• **Goal**: Reproduce every line of the listing as written, apart from the pictures.

(Entries taken from a collection)
═══

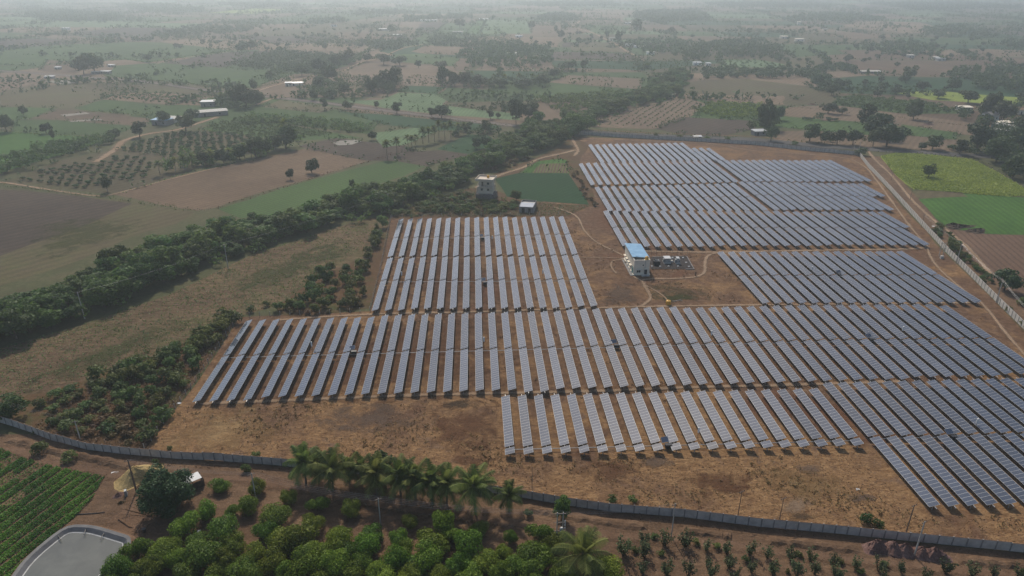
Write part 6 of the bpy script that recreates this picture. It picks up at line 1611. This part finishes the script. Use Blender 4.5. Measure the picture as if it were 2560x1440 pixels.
# far woods, one mass each
WOODS = [([(1150, 142), (1195, 122), (1275, 108), (1370, 124), (1378, 164), (1330, 172), (1180, 168)], 10, 5.5, 8.0, 'broad dark wood in the middle distance with a white roof'),
         ([(1060, 110), (1090, 96), (1190, 104), (1260, 112), (1210, 122), (1090, 116)], 11, 5, 7, 'narrow dark wood above the pinkish field'),
         ([(1700, 130), (1760, 112), (1860, 104), (1930, 124), (1985, 152), (1960, 160), (1880, 146), (1780, 142), (1720, 160)], 10, 6, 9.5, 'dark wood right of the lane in the middle distance'),
         ([(1725, 200), (1800, 176), (1880, 180), (1960, 178), (2045, 172), (2050, 192), (1960, 196), (1830, 196)], 9, 5.5, 7.5, 'dark wood line below the framed green field'),
         ([(1540, 108), (1620, 100), (1720, 104), (1700, 140), (1610, 130)], 11, 5, 7, 'grey green wood right of the dirt lane'),
         ([(2050, 164), (2120, 166), (2140, 178), (2060, 180)], 9, 5, 6, 'small dark wood before the long low shed'),
         ([(2360, 196), (2420, 176), (2560, 172), (2600, 210), (2560, 236), (2440, 222)], 10, 6, 9, 'dark wood at the right edge of the middle distance'),
         ([(2180, 112), (2260, 104), (2340, 122), (2350, 142), (2230, 142), (2160, 128)], 11, 5, 6.5, 'grove around the far right hamlet'),
         ([(2290, 76), (2400, 66), (2450, 82), (2330, 88)], 13, 6.5, 9, 'far dark grove on the right'),
         ([(2410, 88), (2460, 82), (2490, 90), (2430, 94)], 11, 5, 7, 'small far grove right of the big one'),
         ([(2500, 108), (2600, 104), (2620, 126), (2530, 122)], 11, 5.5, 7, 'far grove at the right edge'),
         ([(1600, 32), (1740, 26), (1780, 50), (1640, 60), (1580, 44)], 15, 7, 9, 'far dark wood beyond the dirt lane'),
         ([(1340, 44), (1400, 34), (1450, 44), (1440, 54), (1350, 54)], 13, 6, 8, 'far grove left of the dirt lane'),
         ([(2000, 38), (2120, 36), (2220, 50), (2100, 56), (1960, 50)], 15, 6.5, 8, 'far dark tree line on the right'),
         ([(60, 38), (160, 28), (300, 40), (270, 58), (120, 52)], 16, 7.5, 10, 'far dark wood on the left'),
         ([(300, 14), (420, 12), (520, 26), (380, 34)], 18, 8, 10, 'farthest wood on the left'),
         ([(540, 12), (680, 6), (760, 16), (640, 20)], 18, 8, 10, 'far wood left of centre'),
         ([(390, 80), (480, 72), (520, 84), (440, 92)], 12, 5, 6.5, 'far grove behind the large grey green field'),
         ([(240, 106), (300, 102), (318, 106), (262, 110)], 9, 5, 6, 'dark clump at the top edge of the large green field'),
         ([(330, 102), (376, 98), (380, 104), (340, 106)], 9, 5, 6, 'dark clump right of the first at the large green field'),
         ([(470, 76), (560, 66), (640, 74), (560, 90)], 13, 5, 7, 'far grove in the left middle'),
         ([(770, 52), (850, 46), (860, 58), (780, 60)], 13, 6, 8, 'dark grove above the red and white house'),
         ([(1000, 44), (1160, 38), (1190, 46), (1020, 54)], 14, 6, 8, 'far tree line above the greenhouse'),
         ([(900, 108), (1010, 104), (1040, 112), (960, 132), (940, 126)], 9, 5.5, 8, 'trees along the lane in the middle'),
         ([(880, 30), (1000, 26), (1040, 34), (900, 38)], 16, 6, 7, 'very far tree line in the centre'),
         ([(1280, 8), (1500, 4), (1560, 16), (1340, 18)], 20, 8, 9, 'farthest tree line in the centre'),
         ([(1760, 8), (2000, 4), (2080, 18), (1840, 20)], 20, 8, 9, 'farthest tree line right of centre'),
         ([(2180, 10), (2400, 6), (2560, 20), (2300, 28)], 20, 8, 9, 'farthest wood on the right')]
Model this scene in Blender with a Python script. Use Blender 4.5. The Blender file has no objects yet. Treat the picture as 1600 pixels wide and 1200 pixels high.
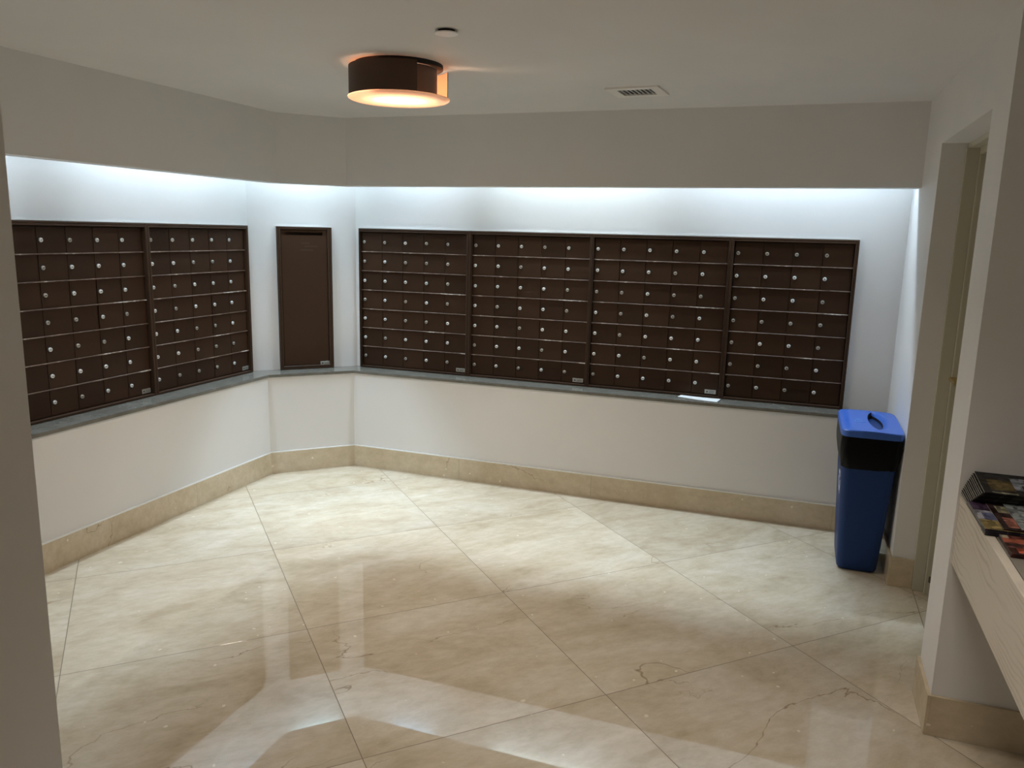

═══

• **Solution to this exercise**:
Write part 6 of the bpy script that recreates this picture. It picks up at line 1611. This part finishes the script. Use Blender 4.5. Measure the picture as if it were 2560x1440 pixels.
# far woods, one mass each
WOODS = [([(1150, 142), (1195, 122), (1275, 108), (1370, 124), (1378, 164), (1330, 172), (1180, 168)], 10, 5.5, 8.0, 'broad dark wood in the middle distance with a white roof'),
         ([(1060, 110), (1090, 96), (1190, 104), (1260, 112), (1210, 122), (1090, 116)], 11, 5, 7, 'narrow dark wood above the pinkish field'),
         ([(1700, 130), (1760, 112), (1860, 104), (1930, 124), (1985, 152), (1960, 160), (1880, 146), (1780, 142), (1720, 160)], 10, 6, 9.5, 'dark wood right of the lane in the middle distance'),
         ([(1725, 200), (1800, 176), (1880, 180), (1960, 178), (2045, 172), (2050, 192), (1960, 196), (1830, 196)], 9, 5.5, 7.5, 'dark wood line below the framed green field'),
         ([(1540, 108), (1620, 100), (1720, 104), (1700, 140), (1610, 130)], 11, 5, 7, 'grey green wood right of the dirt lane'),
         ([(2050, 164), (2120, 166), (2140, 178), (2060, 180)], 9, 5, 6, 'small dark wood before the long low shed'),
         ([(2360, 196), (2420, 176), (2560, 172), (2600, 210), (2560, 236), (2440, 222)], 10, 6, 9, 'dark wood at the right edge of the middle distance'),
         ([(2180, 112), (2260, 104), (2340, 122), (2350, 142), (2230, 142), (2160, 128)], 11, 5, 6.5, 'grove around the far right hamlet'),
         ([(2290, 76), (2400, 66), (2450, 82), (2330, 88)], 13, 6.5, 9, 'far dark grove on the right'),
         ([(2410, 88), (2460, 82), (2490, 90), (2430, 94)], 11, 5, 7, 'small far grove right of the big one'),
         ([(2500, 108), (2600, 104), (2620, 126), (2530, 122)], 11, 5.5, 7, 'far grove at the right edge'),
         ([(1600, 32), (1740, 26), (1780, 50), (1640, 60), (1580, 44)], 15, 7, 9, 'far dark wood beyond the dirt lane'),
         ([(1340, 44), (1400, 34), (1450, 44), (1440, 54), (1350, 54)], 13, 6, 8, 'far grove left of the dirt lane'),
         ([(2000, 38), (2120, 36), (2220, 50), (2100, 56), (1960, 50)], 15, 6.5, 8, 'far dark tree line on the right'),
         ([(60, 38), (160, 28), (300, 40), (270, 58), (120, 52)], 16, 7.5, 10, 'far dark wood on the left'),
         ([(300, 14), (420, 12), (520, 26), (380, 34)], 18, 8, 10, 'farthest wood on the left'),
         ([(540, 12), (680, 6), (760, 16), (640, 20)], 18, 8, 10, 'far wood left of centre'),
         ([(390, 80), (480, 72), (520, 84), (440, 92)], 12, 5, 6.5, 'far grove behind the large grey green field'),
         ([(240, 106), (300, 102), (318, 106), (262, 110)], 9, 5, 6, 'dark clump at the top edge of the large green field'),
         ([(330, 102), (376, 98), (380, 104), (340, 106)], 9, 5, 6, 'dark clump right of the first at the large green field'),
         ([(470, 76), (560, 66), (640, 74), (560, 90)], 13, 5, 7, 'far grove in the left middle'),
         ([(770, 52), (850, 46), (860, 58), (780, 60)], 13, 6, 8, 'dark grove above the red and white house'),
         ([(1000, 44), (1160, 38), (1190, 46), (1020, 54)], 14, 6, 8, 'far tree line above the greenhouse'),
         ([(900, 108), (1010, 104), (1040, 112), (960, 132), (940, 126)], 9, 5.5, 8, 'trees along the lane in the middle'),
         ([(880, 30), (1000, 26), (1040, 34), (900, 38)], 16, 6, 7, 'very far tree line in the centre'),
         ([(1280, 8), (1500, 4), (1560, 16), (1340, 18)], 20, 8, 9, 'farthest tree line in the centre'),
         ([(1760, 8), (2000, 4), (2080, 18), (1840, 20)], 20, 8, 9, 'farthest tree line right of centre'),
         ([(2180, 10), (2400, 6), (2560, 20), (2300, 28)], 20, 8, 9, 'farthest wood on the right')]
Model this scene in Blender with a Python script. Use Blender 4.5. The Blender file has no objects yet. Treat the picture as 1600 pixels wide and 1200 pixels high.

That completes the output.